In the film, there’s only so much a guy can take, before he has to do something about it. Sometimes in a way no one ever sees coming. Take Willie (Freeman), Joe (Caine), and Al (Arkin). These big-hearted, upstanding Brooklynites with a friendship forged on the assembly line at Semtech Steel never saw themselves as the kind of men who would dare to rob a bank. Of course, they never thought their bank would rob them.

Now they’re mad as hell. Screwed over by the pension and mortgage systems and convinced they have nothing left to lose, these late-blooming, would-be criminal masterminds throw in together for a one-time plunge into a risky, unfamiliar—and oddly invigorating—world of split-second timing, disguises and getaway cars. Syncing their alibis, they prep to pull the perfect heist and take back what’s theirs if it’s the last thing they do. No more, no less.

They’re pushing their luck. They’re pushing the limit. They’re also pushing 80…but that doesn’t matter, because standing up for yourself never gets old.

Played largely for laughs, Going in Style also strikes a note of genuine outrage over the machinations of big business, which might ring true for a wide audience—many of whom, like Joe, Willie and Al, have felt the pinch of disappearing benefits and bait-and-switch loans, and fallen into the breach between what they were promised and what they got.

“You can imagine,” says Arkin, “if someone worked their whole life and counted on the company they worked for to honor that commitment, and it doesn’t, that even someone who’d never had a criminal thought in their lives would become enraged. I can completely understand why these three guys go ballistic and do what they do.”

In that respect, notes producer Donald De Line, “The system often doesn’t work, whether it’s pensions or insurance or the banks. My father was with a company for years and retired with a pension that was suddenly reduced by half when that company was taken over. These things happen all the time.”

For all its bounce and banter, when it comes to real issues the story doesn’t pull its punches. “We have some very funny stuff happening,” says director Zach Braff, “but the reality of their situation and its stakes are played straight and honestly, and I don’t think you can help being moved by the prospect of these three men suddenly struggling for a way to survive.”
The audacious plan they concoct may be the ultimate wish fulfillment for audiences, offering none of the risks, and a lot of vicarious rewards.

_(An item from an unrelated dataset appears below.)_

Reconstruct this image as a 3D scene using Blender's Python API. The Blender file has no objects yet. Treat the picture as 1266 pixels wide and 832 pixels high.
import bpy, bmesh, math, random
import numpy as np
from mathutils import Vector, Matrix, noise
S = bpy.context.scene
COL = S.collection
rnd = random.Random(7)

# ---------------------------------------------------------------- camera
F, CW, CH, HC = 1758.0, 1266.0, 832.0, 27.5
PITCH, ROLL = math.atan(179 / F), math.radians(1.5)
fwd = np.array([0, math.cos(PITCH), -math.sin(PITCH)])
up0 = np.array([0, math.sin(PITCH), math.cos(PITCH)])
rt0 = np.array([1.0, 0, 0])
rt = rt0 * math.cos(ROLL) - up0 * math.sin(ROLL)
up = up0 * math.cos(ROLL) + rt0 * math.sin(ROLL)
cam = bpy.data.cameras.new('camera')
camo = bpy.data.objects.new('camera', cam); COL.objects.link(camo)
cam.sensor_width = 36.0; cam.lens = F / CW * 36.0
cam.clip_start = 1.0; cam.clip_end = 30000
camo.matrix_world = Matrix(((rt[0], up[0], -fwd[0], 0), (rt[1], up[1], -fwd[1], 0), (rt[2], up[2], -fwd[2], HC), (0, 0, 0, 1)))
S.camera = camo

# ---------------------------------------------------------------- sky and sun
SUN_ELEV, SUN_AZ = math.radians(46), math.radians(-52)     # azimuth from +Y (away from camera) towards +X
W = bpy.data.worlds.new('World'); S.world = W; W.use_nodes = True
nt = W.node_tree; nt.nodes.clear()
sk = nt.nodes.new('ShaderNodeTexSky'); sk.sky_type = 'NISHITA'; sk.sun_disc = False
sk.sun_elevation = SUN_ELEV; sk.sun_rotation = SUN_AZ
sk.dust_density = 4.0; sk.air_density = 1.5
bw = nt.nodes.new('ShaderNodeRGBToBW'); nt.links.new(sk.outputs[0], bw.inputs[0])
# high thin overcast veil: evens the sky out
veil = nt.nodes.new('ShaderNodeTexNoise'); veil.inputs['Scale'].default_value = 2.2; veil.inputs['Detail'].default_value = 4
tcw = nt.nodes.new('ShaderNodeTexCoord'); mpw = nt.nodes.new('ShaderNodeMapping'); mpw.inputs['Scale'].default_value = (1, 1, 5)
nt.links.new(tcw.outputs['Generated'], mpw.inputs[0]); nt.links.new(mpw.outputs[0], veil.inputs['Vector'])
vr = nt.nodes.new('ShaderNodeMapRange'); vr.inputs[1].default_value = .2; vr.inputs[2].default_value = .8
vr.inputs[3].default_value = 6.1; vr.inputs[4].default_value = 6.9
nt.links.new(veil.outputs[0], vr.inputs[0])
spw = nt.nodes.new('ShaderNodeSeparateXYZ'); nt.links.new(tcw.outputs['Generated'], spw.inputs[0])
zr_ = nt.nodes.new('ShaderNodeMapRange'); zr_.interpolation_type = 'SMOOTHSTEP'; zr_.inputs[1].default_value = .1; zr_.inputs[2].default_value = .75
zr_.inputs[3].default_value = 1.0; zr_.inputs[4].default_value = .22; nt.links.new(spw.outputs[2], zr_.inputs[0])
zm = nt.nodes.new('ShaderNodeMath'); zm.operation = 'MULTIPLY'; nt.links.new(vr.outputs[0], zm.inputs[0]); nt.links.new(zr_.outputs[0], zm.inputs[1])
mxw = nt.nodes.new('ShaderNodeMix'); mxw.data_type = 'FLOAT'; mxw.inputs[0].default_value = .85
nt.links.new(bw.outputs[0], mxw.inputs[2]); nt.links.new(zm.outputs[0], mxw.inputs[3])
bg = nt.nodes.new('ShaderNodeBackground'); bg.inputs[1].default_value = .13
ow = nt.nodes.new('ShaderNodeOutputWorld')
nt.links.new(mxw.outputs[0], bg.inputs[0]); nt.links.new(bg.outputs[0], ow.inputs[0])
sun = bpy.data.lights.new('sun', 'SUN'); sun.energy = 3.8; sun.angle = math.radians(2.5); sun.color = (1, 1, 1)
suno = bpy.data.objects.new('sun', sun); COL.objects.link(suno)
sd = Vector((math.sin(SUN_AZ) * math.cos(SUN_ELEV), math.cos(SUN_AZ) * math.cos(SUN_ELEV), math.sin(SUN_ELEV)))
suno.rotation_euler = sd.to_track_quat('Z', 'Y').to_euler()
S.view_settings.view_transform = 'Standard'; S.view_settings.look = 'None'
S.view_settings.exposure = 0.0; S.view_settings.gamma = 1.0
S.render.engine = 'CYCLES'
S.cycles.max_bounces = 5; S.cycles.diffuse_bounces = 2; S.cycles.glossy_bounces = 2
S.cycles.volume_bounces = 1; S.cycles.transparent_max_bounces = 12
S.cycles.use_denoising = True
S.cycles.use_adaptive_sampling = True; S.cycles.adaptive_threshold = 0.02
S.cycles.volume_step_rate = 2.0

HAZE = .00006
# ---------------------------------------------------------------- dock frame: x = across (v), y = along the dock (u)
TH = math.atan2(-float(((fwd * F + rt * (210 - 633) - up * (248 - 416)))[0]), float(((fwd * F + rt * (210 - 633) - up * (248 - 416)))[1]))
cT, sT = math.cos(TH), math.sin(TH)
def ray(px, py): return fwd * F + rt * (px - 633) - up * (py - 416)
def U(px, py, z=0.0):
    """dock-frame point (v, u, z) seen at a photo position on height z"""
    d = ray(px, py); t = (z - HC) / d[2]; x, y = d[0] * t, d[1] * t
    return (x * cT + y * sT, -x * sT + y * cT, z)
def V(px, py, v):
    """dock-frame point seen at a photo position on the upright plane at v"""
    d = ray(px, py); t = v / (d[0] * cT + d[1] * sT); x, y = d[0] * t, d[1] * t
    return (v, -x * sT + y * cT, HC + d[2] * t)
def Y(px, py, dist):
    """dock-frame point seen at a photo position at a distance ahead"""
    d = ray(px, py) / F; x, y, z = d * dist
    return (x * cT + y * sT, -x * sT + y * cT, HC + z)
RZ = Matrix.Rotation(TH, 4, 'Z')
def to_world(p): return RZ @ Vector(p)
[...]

Says De Line, “It’s immensely satisfying because you’re rooting for them to succeed, and you can see the energy and vitality it gives them. It’s the most exciting thing they’ve done in years….maybe ever.”

“I think audiences respond to people getting even,” offers screenwriter Theodore Melfi. “We had to approach it in a comedic way because what they’re doing is a crime, but what’s been done to them is also a crime. I have a big thing about justice and about people getting their due. For me, these guys are clearly in the right. They’ve worked 40 years and their pension is stripped from them. And what happens to Joe with his mortgage is a perfect example of the salesmanship of a bank officer to profit the bank, without regard to its customers.”

“I think this story captures the zeitgeist,” Braff suggests. “It definitely touches on the way corporations can screw the little guy. But first and foremost it’s a comedy about three men taking back their power: guys who’ve never committed a crime in their lives, who’ve never done anything this crazy and dangerous, but who find their backs against the wall and decide that if they’re going to do something about it, they’re going to go very, very big.”

Opening across the Philippines on April 6, 2017, Going in Style is distributed by Warner Bros. Pictures, a Warner Bros. Entertainment Company.